Incandescent

Remember the days when nighttime flashers had to use candles or simple incandescent flashlights to illuminate what the News so delicately calls their “mid-section[s]”? Not anymore, in this soulless age of cell phones with lighted displays. It’s just not the same in that cold LCD glow.

7 Responses to “Incandescent”


  1. Among our hardy pioneer forefathers, during Michigan’s timberin’ era, kerosene lanterns were the thing, as documented in Days of Logs and Roses: A Lumberman Branches Out.


  2. The end of my youth may have been resolutely confirmed last Wednesday (?) as I sat and watched a Board of Education meeting on cable access. The topic was the New High School, more specifically the proposed site.
    Public comments and presentations ranged from inciteful (the gentleman who argued for putting the school in the part of town, S.E., where there is the biggest achievement gap) to the inane (the goofball who used his time to give the board members dollar-store gifts, for some reason). Most grating was the eco-spaz crowd that laments the loss of habitat.
    Yes, the loss of habitat is regretful, but guess what? There ain’t no other place to put the damn school. Anybody have 80 acres they can give to AAPS for cheap? A 1/4 acre building site in Pittsfield goes for $70,000. Let’s see… that makes $5.6 million just for land, just in case there is such a site that can be annexed into Ann Arbor.
    We should compliment the AAPS for having the foresight to purchase the land 30 years ago. The district has held 100+ public meetings to talk it over. The schools hired good people to design the place… they’ll do their professional best to minimize destruction. But really… you don’t want new schools? Then you shoulda thought of that back in the family planning days. You want to stop future school construction? Go get the Big V at your friendly neighborhood urologist.
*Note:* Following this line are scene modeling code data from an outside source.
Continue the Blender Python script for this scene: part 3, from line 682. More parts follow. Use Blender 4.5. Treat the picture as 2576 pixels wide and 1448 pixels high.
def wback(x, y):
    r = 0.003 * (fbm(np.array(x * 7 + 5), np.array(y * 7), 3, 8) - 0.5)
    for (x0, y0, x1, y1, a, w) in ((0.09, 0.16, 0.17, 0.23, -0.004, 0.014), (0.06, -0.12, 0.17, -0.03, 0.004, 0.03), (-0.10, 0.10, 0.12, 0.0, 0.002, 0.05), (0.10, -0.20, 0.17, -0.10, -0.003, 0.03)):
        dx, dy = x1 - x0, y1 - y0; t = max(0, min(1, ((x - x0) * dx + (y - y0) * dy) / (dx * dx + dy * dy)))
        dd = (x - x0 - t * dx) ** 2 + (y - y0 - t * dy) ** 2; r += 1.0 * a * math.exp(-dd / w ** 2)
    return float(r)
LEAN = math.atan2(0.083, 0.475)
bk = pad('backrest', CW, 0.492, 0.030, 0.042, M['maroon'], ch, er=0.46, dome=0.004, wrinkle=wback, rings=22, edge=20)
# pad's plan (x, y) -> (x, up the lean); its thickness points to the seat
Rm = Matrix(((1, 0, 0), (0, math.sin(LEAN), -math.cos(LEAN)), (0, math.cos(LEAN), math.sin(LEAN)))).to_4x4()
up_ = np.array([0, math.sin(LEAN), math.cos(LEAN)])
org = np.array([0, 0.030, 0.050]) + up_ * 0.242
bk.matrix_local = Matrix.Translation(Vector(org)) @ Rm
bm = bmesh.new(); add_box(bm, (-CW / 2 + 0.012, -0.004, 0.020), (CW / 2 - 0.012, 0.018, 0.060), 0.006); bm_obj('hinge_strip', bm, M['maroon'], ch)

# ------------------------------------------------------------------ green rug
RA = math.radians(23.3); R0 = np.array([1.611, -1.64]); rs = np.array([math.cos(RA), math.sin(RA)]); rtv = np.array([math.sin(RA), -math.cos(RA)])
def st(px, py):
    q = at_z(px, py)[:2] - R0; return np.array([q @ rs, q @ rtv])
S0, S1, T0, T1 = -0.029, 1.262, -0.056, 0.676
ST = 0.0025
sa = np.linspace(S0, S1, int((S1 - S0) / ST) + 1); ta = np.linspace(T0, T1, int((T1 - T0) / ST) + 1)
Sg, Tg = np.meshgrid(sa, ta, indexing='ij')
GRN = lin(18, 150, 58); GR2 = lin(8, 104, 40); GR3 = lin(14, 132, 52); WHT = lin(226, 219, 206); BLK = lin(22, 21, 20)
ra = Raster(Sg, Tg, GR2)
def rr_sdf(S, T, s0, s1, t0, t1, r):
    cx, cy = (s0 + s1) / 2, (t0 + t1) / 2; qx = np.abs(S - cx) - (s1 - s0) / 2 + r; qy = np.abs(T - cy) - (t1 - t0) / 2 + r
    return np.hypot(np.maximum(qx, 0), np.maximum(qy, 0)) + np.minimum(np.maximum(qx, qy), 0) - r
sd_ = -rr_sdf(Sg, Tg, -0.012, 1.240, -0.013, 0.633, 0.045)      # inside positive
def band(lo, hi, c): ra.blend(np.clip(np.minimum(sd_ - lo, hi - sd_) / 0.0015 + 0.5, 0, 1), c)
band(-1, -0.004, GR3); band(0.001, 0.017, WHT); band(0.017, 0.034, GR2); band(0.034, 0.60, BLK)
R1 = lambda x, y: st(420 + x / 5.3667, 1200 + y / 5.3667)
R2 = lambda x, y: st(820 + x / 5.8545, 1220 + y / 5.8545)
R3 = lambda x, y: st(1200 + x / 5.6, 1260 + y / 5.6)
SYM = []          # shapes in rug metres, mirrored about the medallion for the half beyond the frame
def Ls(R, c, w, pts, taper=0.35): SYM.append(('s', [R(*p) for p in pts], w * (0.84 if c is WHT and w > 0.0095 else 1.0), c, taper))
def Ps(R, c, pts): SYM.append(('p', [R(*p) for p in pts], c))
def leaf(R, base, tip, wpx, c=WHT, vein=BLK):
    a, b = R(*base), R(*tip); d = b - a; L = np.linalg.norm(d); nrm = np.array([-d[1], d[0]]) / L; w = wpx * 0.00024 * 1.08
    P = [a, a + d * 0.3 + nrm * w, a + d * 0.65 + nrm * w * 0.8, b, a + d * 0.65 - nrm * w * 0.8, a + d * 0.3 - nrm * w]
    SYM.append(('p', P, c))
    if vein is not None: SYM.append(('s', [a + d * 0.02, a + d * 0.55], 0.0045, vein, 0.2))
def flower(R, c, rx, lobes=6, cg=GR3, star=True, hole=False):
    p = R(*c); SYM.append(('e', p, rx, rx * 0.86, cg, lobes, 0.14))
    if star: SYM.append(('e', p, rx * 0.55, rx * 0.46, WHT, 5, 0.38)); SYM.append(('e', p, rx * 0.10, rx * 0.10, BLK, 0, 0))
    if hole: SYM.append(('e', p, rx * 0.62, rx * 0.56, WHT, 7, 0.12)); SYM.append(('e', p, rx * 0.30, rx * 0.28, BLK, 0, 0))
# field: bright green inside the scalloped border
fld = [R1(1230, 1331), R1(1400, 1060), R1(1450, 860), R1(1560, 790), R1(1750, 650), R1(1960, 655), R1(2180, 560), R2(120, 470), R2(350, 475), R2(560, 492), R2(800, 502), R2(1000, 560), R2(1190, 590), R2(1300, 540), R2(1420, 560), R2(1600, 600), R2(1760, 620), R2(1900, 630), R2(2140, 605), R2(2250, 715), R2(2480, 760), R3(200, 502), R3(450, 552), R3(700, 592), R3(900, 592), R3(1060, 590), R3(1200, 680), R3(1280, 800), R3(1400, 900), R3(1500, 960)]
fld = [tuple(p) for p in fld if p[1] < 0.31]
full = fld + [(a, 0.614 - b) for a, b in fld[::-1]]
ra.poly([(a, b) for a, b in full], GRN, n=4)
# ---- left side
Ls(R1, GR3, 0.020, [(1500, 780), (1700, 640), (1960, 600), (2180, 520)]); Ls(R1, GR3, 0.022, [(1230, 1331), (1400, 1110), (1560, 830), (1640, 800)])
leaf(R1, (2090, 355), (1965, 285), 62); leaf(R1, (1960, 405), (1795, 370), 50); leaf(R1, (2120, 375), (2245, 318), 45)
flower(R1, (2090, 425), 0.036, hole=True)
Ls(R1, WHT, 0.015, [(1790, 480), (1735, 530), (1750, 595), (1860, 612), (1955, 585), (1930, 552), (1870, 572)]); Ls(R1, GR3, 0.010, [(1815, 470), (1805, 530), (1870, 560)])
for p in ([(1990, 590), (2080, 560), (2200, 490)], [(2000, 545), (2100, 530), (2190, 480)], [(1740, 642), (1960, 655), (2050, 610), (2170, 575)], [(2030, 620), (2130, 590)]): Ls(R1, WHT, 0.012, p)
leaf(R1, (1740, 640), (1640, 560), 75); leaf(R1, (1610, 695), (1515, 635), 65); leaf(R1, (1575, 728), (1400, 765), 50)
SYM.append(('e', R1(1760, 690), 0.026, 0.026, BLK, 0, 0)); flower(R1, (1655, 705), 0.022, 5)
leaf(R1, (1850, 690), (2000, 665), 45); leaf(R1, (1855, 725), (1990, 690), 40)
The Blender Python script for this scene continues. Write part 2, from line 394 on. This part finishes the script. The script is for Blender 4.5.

  3. They want their cake and the ability to eat it too.


  4. Surely Ann Arbor’s residents can come up with a creative solution to problems with the proposed school sites. To this end we have created an ad-hoc brain-storming committee. In our report we have outlined a plan that we believe the citizenry can really get behind: A set of yurts on the UM diag that will function as an eco-friendly learning community. These yurts will be made of 100% recycled material and will be low-impact, unbleached, and zero-emissions. The exclusive use of candlelight will not contribute to light polution. This learning-ecosystem will be a shining example for the entire Ann Arbor community.

    Children and teens will learn skills such as fire-building, lard-rendering, and transcendental meditation. We believe that the compact yurt environment will allow our children to interact in socially-optimal groupings and will teach them appreciation for modern technology (running water, heat, etc.).

    Our children, and our environment, deserve nothing less. We very much hope that you will attend the next meeting and will vote “YES” on proposition diag-yurt.


  5. I liked the proposal of not building an all-out high school (with full sports facilities, huge parking lot, etc.) and instead building a downtown school (perhaps on the site of the old Y, which the city now owns?).


  6. It’s always weird to see the school board voting to put in more huge developments, while trying to sabotage the open schools here in town. Commie High always has a waiting list years longer than who they can admit, but the last “New School” was systematically destroyed by a lack of funding, commitment, and vision.
    Smaller schools work better, but hell, let’s build another monster…


  7. Oh, and on the item at hand…
    The flasher has obviously learned what product photogs already knew- blue lighting makes food more appetizing. Unfortunately, it doesn’t seem to have worked for him.